**What you will do**: Output exactly the span of lines that begins at the line containing "(.48, .51), .15)" and ends at the line containing "(.65, .98, .01), .2, .5)", both lines included.

**Collected material**:
# # # # #

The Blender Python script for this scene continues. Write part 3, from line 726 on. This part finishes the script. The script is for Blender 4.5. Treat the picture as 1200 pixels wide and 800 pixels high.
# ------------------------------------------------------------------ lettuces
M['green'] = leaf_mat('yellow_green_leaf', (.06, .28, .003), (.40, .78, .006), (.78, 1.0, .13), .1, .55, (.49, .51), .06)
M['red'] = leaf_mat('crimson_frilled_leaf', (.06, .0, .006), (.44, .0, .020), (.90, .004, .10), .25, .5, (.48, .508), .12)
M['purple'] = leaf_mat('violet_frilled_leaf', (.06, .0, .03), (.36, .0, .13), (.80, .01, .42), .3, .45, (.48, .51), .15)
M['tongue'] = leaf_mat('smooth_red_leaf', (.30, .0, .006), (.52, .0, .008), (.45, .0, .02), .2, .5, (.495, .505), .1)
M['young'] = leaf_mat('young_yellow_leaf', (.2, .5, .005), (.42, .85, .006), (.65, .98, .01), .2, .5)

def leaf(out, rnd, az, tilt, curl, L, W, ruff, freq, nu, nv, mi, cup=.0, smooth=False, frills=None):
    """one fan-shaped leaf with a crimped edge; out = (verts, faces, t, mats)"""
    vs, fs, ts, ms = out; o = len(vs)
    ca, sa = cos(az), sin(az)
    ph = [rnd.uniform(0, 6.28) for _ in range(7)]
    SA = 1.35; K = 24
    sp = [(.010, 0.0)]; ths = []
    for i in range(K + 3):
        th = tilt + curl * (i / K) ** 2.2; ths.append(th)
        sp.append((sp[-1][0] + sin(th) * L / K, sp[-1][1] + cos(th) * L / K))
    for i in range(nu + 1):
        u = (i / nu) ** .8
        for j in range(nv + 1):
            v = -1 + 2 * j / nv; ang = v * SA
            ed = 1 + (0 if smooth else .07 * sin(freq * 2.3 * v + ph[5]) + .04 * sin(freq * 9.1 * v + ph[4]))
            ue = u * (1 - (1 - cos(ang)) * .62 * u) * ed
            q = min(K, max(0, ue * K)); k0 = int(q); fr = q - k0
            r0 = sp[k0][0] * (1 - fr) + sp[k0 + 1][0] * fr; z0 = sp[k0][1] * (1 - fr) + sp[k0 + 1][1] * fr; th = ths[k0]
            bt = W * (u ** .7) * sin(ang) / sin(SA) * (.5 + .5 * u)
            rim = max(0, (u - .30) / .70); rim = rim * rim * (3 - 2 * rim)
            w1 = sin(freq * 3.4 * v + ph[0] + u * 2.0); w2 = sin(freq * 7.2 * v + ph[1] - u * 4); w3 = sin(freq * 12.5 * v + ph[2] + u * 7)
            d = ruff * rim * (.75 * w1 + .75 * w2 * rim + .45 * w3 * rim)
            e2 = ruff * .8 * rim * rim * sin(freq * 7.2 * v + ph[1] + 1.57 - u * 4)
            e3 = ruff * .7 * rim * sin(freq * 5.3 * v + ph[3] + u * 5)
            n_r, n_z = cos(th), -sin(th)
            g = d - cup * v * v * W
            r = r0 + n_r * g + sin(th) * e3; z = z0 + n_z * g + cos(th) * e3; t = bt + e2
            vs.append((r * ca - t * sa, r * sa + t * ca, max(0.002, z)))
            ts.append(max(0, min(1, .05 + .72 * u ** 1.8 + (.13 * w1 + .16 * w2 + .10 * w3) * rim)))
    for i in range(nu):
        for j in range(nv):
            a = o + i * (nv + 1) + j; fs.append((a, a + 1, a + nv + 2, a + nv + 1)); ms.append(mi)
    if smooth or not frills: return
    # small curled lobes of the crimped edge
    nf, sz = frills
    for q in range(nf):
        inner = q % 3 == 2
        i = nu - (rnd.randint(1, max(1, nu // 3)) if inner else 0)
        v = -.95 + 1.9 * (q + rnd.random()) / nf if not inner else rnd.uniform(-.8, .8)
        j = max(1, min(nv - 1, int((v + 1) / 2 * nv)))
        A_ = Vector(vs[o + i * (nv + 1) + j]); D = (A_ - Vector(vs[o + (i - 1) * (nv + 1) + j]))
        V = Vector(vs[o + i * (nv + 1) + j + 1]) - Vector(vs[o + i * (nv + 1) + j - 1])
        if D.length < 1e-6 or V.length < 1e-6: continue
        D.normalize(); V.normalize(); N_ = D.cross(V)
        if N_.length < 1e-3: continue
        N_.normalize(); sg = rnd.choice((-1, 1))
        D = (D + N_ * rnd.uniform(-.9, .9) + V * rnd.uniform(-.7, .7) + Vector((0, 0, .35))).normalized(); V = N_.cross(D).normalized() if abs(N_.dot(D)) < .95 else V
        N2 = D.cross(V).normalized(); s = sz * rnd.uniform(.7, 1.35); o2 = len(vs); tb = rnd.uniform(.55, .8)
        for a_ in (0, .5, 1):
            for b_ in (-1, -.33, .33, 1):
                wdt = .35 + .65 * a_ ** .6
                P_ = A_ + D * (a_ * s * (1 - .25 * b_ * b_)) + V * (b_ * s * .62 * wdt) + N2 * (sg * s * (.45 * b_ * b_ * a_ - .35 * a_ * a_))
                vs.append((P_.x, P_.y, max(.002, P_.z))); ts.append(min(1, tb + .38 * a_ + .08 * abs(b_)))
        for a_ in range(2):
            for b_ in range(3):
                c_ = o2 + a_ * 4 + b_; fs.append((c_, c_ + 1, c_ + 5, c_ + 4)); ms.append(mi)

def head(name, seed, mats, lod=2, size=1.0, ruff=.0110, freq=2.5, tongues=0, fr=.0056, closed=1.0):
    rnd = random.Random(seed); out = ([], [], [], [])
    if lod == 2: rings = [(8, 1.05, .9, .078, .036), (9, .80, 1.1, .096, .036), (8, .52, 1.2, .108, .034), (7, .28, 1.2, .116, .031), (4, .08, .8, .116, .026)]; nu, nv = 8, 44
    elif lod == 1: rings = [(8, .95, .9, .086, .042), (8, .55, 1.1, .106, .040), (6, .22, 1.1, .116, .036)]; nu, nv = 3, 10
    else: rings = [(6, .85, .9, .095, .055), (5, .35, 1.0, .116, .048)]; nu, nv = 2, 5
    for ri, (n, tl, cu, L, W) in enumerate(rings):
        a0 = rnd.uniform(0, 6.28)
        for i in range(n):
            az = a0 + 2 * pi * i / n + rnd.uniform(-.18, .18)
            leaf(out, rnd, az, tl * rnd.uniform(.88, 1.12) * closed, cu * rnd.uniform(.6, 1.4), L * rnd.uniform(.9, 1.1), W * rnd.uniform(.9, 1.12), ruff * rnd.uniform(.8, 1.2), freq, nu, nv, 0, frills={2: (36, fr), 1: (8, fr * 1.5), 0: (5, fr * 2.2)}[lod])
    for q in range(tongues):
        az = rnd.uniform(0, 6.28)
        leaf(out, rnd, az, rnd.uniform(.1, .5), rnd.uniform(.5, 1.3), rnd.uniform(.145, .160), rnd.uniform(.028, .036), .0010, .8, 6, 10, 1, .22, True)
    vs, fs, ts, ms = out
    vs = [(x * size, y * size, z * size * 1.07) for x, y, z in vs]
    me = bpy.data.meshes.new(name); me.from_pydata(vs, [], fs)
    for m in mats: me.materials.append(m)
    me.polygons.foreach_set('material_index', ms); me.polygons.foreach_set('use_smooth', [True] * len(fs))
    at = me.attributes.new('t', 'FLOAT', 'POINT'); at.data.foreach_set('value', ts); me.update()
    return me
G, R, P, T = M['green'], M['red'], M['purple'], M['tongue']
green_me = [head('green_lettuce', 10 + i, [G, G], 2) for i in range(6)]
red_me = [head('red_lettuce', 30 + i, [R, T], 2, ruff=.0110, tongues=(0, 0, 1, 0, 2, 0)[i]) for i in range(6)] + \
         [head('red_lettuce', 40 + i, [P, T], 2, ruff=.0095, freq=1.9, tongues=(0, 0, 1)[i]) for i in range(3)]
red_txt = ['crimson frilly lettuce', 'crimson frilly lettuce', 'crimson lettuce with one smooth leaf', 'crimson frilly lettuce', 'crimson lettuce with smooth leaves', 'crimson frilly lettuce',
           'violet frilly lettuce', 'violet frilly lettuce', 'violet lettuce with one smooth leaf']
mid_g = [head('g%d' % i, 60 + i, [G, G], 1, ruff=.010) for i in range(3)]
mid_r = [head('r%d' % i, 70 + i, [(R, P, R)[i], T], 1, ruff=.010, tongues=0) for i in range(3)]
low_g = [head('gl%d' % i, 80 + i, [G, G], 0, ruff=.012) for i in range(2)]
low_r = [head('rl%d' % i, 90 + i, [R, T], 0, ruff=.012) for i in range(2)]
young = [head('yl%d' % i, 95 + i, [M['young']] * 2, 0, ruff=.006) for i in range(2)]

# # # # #

**Expected output**:
M['purple'] = leaf_mat('violet_frilled_leaf', (.06, .0, .03), (.36, .0, .13), (.80, .01, .42), .3, .45, (.48, .51), .15)
M['tongue'] = leaf_mat('smooth_red_leaf', (.30, .0, .006), (.52, .0, .008), (.45, .0, .02), .2, .5, (.495, .505), .1)
M['young'] = leaf_mat('young_yellow_leaf', (.2, .5, .005), (.42, .85, .006), (.65, .98, .01), .2, .5)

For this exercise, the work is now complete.